On Friday, the senior Western Australian police investigator into the drowning at sea of perhaps 94 people in June last year complained to the West Australian coroner that Customs officials had concealed from him until the last day of the inquest the existence of an internal inquiry into the only partially successful rescue operations. When it was finally handed over, it was, of course, heavily redacted, to protect the national security.

Counsel for Customs and Border Control told the coroner that the report had been withheld on the orders of an unnamed AFP officer.

But even the censored report is revealing, and depressing. As opposition immigration spokesman Scott Morrison has pointed out, some people in the system, who have grown cynical about rescues, have joked about asylum seekers thinking Customs or the Navy is a water taxi service. Some boats ring the AMSA Rescue and Co-ordination Centre, or Border Protection Command by mobile, reporting themselves in difficulties soon after they lose sight of Indonesia.

Meanwhile, it is punctilious in its view that Indonesia should rescue people in its rescue zone, even when we know they are not up to it. Experience has shown the Indonesians are inefficient as rescuers even when, or if, they are trying. Moreover they lack equipment, including apparently, the capacity to notify passing shipping.

At the inquest, West Australian police have criticised Customs for not being proactive, and for passing the buck to Indonesia even when it knew it lacked the capacity to do a rescue.

In this case, the RCC got its first phone call about midnight on June 19, and soon after, the RCC told the Indonesians. There were more calls, but apart from advising the folk to go back, we did nothing until about 17 hours later when CBC aircraft saw the vessel moving southwards towards Christmas Island. It was low in the water but ''Australian agencies assessed that it was not in distress''.

Australia is getting annoyed about ''SIEVs claiming to be in distress while continuing to make good progress towards Australia'', the report, known as the Buckpitt Report, says. ''SIEVs … are overloaded, under-equipped, under-skilled and they act contrary to safe practice. This complicates judgments about what are necessary or unnecessary calls for assistance. Examining the statistics in relation to these incidents suggests the number of unnecessary alerts has increased in 2012 (in line with the increased number of SIEVs) but the proportion of unnecessary alerts has not …

''The review considered the possibility of developing guidelines to help distinguish a genuine or false request for assistance. This would be an extremely difficult and hazardous exercise which would introduce new risks of such guidance being used too simplistically.''

No chance of anything simplistic in Canberra. And if we get anything wrong, with fatal results, it is, apparently the ''collective'' fault of boat people for making unnecessary calls for help.

Although surveillance aircraft reported the boat low in the water, with someone climbing on to the roof, ''a meeting of the People Smuggling Operations Group chaired by Customs and Border Protection collectively assessed the vessel was not in immediate need of assistance''. The review thinks this judgment - self-consciously not attached to any participant - was ''reasonable'', even if it proved to be tragically wrong.
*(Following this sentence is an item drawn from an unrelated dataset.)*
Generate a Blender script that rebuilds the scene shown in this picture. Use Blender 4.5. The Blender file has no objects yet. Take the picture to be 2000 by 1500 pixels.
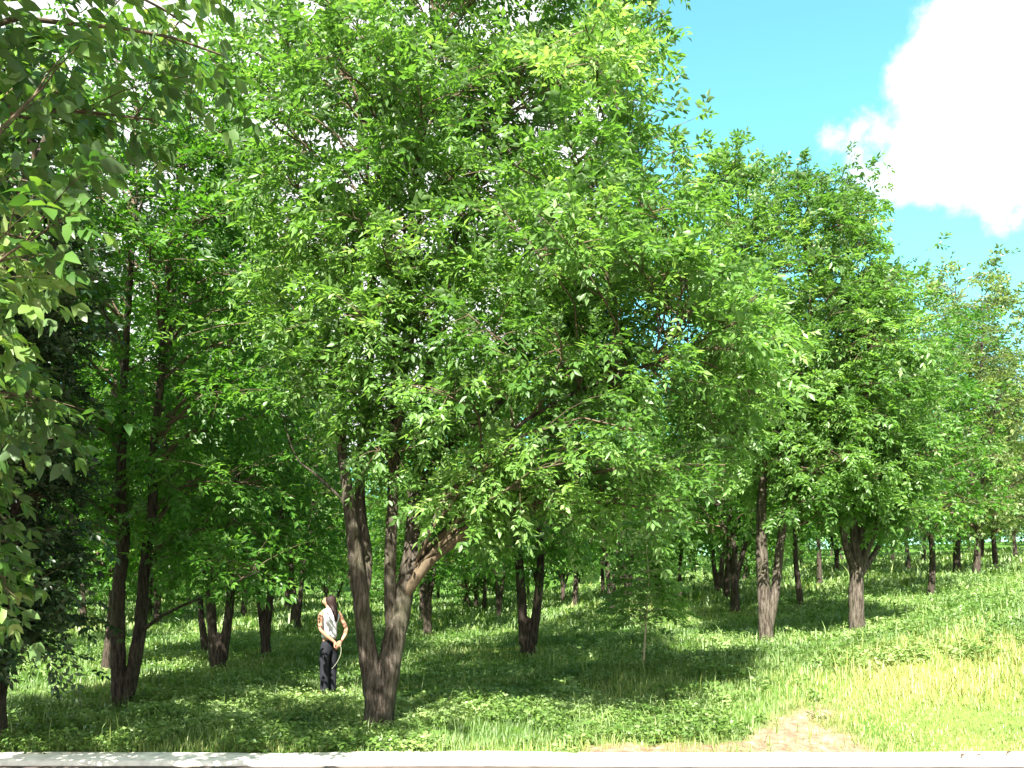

There will be no consequences, or accountability, in Canberra to compound the suffering of those who died.

Over the next few hours after this collective decision, there were four more calls, all saying the boat was taking on water, but the operations experts, perceiving that the boat was still moving, decided that the claims - and their reading of photos from the Customs aircraft - ''suggested the claims were either exaggerated, or simply untrue.''

Not for another 20 hours did anyone check. By then, admittedly, two Navy vessels had been ''pre-positioned'' at the edge of the Australian zone, to intervene if tasked to do so. But at 3pm the next day the BPC found the boat on routine patrol.

The boat, about halfway to Christmas Island if still in the Indonesian search and rescue zone, was upside down with about 75 people in the water and on the upturned hull. The aircraft saw a large number of groups of people - up to 10 - in the water within a five-kilometre radius. Only then was the alarm raised and ships sent to assist. A nearby bulk carrier, said to have been ''waiting for authorisation from the Australian Maritime Safety Authority'', went, along with two other merchant vessels. These took, respectively, two, 2½ and three hours, but all were there before HMAS Wollongong arrived. Half the passengers had drowned.

The review complacently concluded ''that the timeliness of the response by BPC, RCC Australia, and [an agency whose identity was censored] was reasonable''.

Thank heavens for that! We can all sleep more safely, even as the sailors under the command of these folk, and the poor boat people themselves, suffer the nightmares or die.